Friday, 2 August 2013

Movie Review: Duel (1971)


A man-versus-truck thrill ride, Duel is a desert showdown with horsepower. Steven Spielberg's first film offers never-yielding intensity, and contains the raw material that would show up in more evolved forms in many of his later movies.

David Mann (Dennis Weaver) is a salesman, embarking on a long road trip in his small red Plymouth Valiant across the California desert to meet with an important client. On the desolate highway and eager to make time, Mann encounters a very slow moving and wretched looking 1955 Peterbilt tanker truck, spewing filthy diesel soot. Mann overtakes the truck, which suddenly accelerates, overtakes Mann, and promptly slows down again, trapping Mann behind.

It's the start of an escalating, dangerous highway game that the mysterious truck driver, whose face is never seen, insists on playing with Mann. At his first stop along the way, and before realizing the seriousness of his situation, Mann phones his wife, and she is mad at him for not defending her the previous night when another man made a clumsy pass at her. Back on the road, the truck recklessly tailgates Mann, forcing him to accelerate to extremely high speeds. He barely makes it to Chuck's Cafe, where a terrified Mann wonders which of the other patrons may be the truck driver. But no matter what he does, the truck will not stop haunting him, and Mann finally realizes that he is in a personal, inexplicable duel to the bitter end.

Originally a television movie later expanded into a theatrical release when Universal Studios realized its potential, Duel is an epic existential survival tale. Spielberg demonstrates a deft touch for building tension, and once the monster is unleashed, there is no relief. Deploying classic mismatched elements to magnify the threat, the protagonist is small, helpless and out of his element, while the attacker is mysterious, large, living life on the road and probably enjoying the thrill of bullying.

The film is filled with ideas that Spielberg would develop in his future blockbusters. The shark from Jaws and the dinosaurs from Jurassic Park are different forms of that same truck, while the epic chase from Sugarland Express is an extrapolation of Duel's main premise. The theme of a repressed father and husband having to find his inner manhood to fulfill his mission re-emerges with Brody in Jaws and Roy in Close Encounters Of The Third Kind.
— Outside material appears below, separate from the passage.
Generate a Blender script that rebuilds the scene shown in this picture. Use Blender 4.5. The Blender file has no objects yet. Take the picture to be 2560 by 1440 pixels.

But on its own, Duel delivers a raw experience of mounting suspense, a Hitchcock on wheels hurtling in the badlands. Based on the short story by Richard Matheson, who also wrote the screenplay, the film is a broad-brush distillation of a nightmare: gigantic threat, no help, no escape. The little that is revealed about Mann is enough to fully humanize his predicament: a middle-aged salesman, berated by his wife, beholden to the demands of his boss, driving an everyday sedan. This man is no hero, and he is an easy target for a seemingly demented truck driver with too much time on his hands and too many white stripes under his tires.

And out on the road, Duel roars with energy, creating an aesthetic of horsepower that retained influence as far forward as Mad Max 2: The Road Warrior (1981). Duel is a visual masterpiece, Spielberg transforming the two vehicles into powerful images. The little red car stands out against the yellow desert as a defenceless, uncamouflaged target. The Peterbilt truck is among the ugliest villains to grace the screen, growing more beastly as the movie progresses, its distinctive front face a fierce and brutal hunter's scowl. Spielberg keeps on finding new and foreboding angles to film the truck, as it takes its place among the memorable monsters of the movies.

Dennis Weaver lands the role of his life as David Mann, acting with mounting anxiety, sweat, fear and finally resolve. The scene at Chuck's Cafe is entirely, and brilliantly, built in Mann's head, Weaver narrating his conflicting thoughts trying to understand the threat and figure a way out, all while attempting to guess the identity of the trucker. It's a scene where almost nothing happens except Mann's conversation with himself, and yet the apprehension mounts as the mental screws are relentlessly tightened.

The Duel may be fought with steel and horsepower, but for Mann to survive, it will need to be settled by brains and subterfuge.